The FSCS said it expects it will need annual management expenses of £95.5m to run the organisation in the next financial year, up from £85.3min the current 2021/22 year.
However the total levy, including management expenses and compensation costs, for 2022/23 remains forecast at £900m as announced in November.
The Prudential Regulation Authority and Financial Conduct Authority are consulting on an overall management expenses levy limit (MELL) of £110.5m. This includes the FSCS’s management expenses budget of £95.5m and an unlevied reserve of £15m. This contingency fund (£15m) is only invoiced to firms and used if necessary.
The FSCS’s forecast for latest 2021/22 management expenses for the current year now stands at £85.3m – down £5.2m against the budget announced this time last year.
The regulator said it does not expect to use the £15m unlevied reserve it proposed in January 2021 and will not be invoicing firms for this.
It added any budget surplus, which is currently sitting at £5.2m, will be used to offset the 2022/23 levy for financial services firms and will be factored into FSCS’s spring update.
Poor pensions transfer advice
Commenting on the budget update, Caroline Rainbird, chief executive of FSCS, noted the FSCS was witnessing more pension related claims and more individual firm failures associated with multiple financial products which have proven complex to process.

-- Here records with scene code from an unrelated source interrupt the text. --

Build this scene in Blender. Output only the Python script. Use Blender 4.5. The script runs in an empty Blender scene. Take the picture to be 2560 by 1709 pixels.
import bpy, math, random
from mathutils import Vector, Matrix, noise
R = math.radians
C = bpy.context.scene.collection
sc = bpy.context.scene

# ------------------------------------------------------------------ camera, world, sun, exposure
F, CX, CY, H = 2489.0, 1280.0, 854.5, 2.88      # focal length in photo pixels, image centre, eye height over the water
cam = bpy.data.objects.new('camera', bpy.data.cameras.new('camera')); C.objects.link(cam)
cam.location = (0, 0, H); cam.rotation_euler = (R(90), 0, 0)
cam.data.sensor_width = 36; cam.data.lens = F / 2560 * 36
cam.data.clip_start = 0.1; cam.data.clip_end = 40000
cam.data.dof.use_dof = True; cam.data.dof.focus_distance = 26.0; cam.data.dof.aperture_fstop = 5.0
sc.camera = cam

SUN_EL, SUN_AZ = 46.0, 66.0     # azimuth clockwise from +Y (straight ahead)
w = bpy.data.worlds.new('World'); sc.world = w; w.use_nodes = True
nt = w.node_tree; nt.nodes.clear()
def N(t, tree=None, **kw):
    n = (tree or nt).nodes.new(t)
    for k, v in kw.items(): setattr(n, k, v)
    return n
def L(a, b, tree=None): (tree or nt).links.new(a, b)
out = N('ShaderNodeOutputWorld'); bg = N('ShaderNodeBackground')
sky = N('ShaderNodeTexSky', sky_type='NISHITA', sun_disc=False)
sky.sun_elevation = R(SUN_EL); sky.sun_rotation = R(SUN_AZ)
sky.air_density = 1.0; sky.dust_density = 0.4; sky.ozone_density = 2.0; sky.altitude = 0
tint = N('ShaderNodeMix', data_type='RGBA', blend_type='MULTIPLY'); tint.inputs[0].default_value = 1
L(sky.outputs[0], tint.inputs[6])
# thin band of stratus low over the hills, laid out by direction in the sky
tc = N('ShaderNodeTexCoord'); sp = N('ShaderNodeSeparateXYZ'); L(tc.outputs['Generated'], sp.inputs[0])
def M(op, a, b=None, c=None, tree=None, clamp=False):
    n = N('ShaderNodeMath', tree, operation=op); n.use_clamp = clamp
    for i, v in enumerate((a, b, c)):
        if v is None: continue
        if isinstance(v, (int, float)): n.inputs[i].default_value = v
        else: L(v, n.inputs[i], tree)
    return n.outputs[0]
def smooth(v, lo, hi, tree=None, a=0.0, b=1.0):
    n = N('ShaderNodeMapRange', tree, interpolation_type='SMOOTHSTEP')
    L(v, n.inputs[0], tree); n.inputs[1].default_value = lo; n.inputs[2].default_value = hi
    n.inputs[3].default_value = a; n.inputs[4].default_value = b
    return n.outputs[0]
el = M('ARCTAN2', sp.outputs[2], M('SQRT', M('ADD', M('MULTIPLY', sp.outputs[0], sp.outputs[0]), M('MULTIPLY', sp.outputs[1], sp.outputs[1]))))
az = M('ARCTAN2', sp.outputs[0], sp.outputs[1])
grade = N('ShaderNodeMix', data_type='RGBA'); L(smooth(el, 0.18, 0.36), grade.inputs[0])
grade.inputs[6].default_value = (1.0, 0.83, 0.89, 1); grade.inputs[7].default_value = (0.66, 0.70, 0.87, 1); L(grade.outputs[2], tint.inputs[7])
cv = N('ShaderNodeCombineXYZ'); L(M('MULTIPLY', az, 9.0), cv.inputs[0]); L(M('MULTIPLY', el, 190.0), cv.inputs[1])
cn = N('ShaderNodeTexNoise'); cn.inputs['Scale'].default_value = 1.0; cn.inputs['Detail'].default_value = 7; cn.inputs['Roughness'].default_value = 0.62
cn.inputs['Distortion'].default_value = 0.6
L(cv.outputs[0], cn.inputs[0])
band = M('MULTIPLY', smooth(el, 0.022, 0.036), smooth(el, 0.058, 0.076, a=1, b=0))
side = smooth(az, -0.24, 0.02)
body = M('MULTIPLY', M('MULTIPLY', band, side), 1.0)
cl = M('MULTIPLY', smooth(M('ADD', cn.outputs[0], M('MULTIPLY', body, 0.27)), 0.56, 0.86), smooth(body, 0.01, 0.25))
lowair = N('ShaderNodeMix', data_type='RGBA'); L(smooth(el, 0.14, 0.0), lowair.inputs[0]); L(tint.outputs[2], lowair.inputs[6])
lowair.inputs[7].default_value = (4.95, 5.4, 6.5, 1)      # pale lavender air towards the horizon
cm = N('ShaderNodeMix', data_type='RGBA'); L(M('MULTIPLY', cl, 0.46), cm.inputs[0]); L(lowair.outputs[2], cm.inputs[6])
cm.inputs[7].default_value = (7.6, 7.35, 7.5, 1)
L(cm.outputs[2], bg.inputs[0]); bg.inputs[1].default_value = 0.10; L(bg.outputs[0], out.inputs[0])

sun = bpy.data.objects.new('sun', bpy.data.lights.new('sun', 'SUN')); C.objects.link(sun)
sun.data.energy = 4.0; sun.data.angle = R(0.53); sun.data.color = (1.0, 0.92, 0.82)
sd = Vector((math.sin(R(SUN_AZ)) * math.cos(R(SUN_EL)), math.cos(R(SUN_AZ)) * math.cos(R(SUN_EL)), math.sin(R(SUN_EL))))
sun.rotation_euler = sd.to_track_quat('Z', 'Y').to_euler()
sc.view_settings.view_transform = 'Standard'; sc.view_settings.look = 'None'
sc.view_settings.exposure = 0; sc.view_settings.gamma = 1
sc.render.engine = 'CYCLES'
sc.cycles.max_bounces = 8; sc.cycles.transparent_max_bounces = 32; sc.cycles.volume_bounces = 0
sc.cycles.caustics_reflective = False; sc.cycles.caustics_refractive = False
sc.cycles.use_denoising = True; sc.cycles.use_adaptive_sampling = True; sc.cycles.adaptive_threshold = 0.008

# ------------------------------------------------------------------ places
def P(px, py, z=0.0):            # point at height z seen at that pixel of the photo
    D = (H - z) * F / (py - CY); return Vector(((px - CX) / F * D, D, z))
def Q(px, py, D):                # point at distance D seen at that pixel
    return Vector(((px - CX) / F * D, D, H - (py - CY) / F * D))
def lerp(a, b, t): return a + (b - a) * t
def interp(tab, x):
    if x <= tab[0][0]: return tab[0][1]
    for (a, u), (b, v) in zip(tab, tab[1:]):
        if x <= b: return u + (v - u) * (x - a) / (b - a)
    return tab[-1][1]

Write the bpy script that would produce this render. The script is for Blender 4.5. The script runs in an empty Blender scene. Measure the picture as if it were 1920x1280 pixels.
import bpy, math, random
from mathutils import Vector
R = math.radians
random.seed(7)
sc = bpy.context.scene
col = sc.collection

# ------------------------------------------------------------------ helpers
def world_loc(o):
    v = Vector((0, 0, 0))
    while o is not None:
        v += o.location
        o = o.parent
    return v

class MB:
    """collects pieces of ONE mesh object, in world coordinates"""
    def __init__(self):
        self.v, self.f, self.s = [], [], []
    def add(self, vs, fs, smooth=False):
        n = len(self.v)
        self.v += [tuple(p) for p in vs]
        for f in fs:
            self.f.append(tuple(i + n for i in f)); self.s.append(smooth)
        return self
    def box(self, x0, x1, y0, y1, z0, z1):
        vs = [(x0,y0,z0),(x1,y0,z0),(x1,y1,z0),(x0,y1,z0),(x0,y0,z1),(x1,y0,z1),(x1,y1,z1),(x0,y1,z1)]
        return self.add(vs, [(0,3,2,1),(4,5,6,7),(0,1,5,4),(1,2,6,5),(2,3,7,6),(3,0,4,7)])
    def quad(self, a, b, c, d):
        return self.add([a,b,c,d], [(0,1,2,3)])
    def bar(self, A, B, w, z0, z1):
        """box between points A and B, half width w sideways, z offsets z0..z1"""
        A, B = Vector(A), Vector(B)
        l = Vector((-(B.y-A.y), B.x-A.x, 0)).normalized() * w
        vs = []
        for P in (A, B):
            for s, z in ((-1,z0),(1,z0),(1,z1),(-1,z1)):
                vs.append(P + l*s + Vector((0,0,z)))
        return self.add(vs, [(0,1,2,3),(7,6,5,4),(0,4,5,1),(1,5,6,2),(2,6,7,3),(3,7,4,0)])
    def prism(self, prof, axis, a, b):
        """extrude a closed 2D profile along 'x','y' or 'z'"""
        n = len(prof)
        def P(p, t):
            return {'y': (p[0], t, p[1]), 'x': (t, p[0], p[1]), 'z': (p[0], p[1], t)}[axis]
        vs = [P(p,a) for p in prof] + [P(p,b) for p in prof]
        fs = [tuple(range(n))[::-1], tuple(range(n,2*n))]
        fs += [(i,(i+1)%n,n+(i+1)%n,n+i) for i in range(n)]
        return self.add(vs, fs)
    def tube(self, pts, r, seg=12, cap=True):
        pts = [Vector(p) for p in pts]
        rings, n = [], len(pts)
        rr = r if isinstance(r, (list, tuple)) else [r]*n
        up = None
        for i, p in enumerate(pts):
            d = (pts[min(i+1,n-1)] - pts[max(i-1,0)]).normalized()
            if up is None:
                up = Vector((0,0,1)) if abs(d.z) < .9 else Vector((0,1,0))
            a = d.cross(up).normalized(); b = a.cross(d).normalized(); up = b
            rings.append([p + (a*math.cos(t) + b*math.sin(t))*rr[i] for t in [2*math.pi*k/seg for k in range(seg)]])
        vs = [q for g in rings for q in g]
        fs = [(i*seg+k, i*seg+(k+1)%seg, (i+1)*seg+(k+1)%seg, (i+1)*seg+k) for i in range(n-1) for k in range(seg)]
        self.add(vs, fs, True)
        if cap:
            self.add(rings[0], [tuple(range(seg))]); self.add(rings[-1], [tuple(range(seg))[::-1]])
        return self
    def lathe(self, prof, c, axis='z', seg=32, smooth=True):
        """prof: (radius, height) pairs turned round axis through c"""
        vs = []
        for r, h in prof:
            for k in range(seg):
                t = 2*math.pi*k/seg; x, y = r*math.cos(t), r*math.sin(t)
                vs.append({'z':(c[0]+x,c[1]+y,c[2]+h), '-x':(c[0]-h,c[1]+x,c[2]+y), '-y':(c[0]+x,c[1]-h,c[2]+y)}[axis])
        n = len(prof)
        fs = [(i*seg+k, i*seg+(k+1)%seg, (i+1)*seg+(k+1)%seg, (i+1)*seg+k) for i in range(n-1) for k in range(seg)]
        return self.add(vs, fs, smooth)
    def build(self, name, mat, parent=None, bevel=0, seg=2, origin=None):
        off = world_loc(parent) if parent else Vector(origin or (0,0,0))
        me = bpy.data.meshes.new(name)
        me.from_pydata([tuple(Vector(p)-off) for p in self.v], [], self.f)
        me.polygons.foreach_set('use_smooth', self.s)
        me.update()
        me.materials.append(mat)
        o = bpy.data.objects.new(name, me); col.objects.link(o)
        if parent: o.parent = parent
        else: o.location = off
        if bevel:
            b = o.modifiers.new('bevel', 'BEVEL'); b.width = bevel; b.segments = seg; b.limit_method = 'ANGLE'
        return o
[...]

“A key driver behind the expenses we are anticipating for 2022/23 is an ongoing trend in more complex claims with higher processing costs,” she said.
“Of particular note is an increasing number of claims coming through from customers who were given poor advice to move their pensions into unsuitable investments.
“These claims cost us more to process as they have longer handling times and require specialist staff to assess them and calculate the necessary compensation.
“In the financial year to date, we have made over 9,000 requests to firms as part of gathering the supporting evidence needed for these claims. This is an 80% increase on the same time last year and a four-fold increase on 2018/19,” she added.
Rainbird noted that the organisation was doing everything within its power to keep costs down, but the industry also had to step up and understand the situation.
“It is important for the industry to be aware that despite our efforts, the sheer complexity of claims means we will likely see a rise in our management expenses over the coming years,” she added.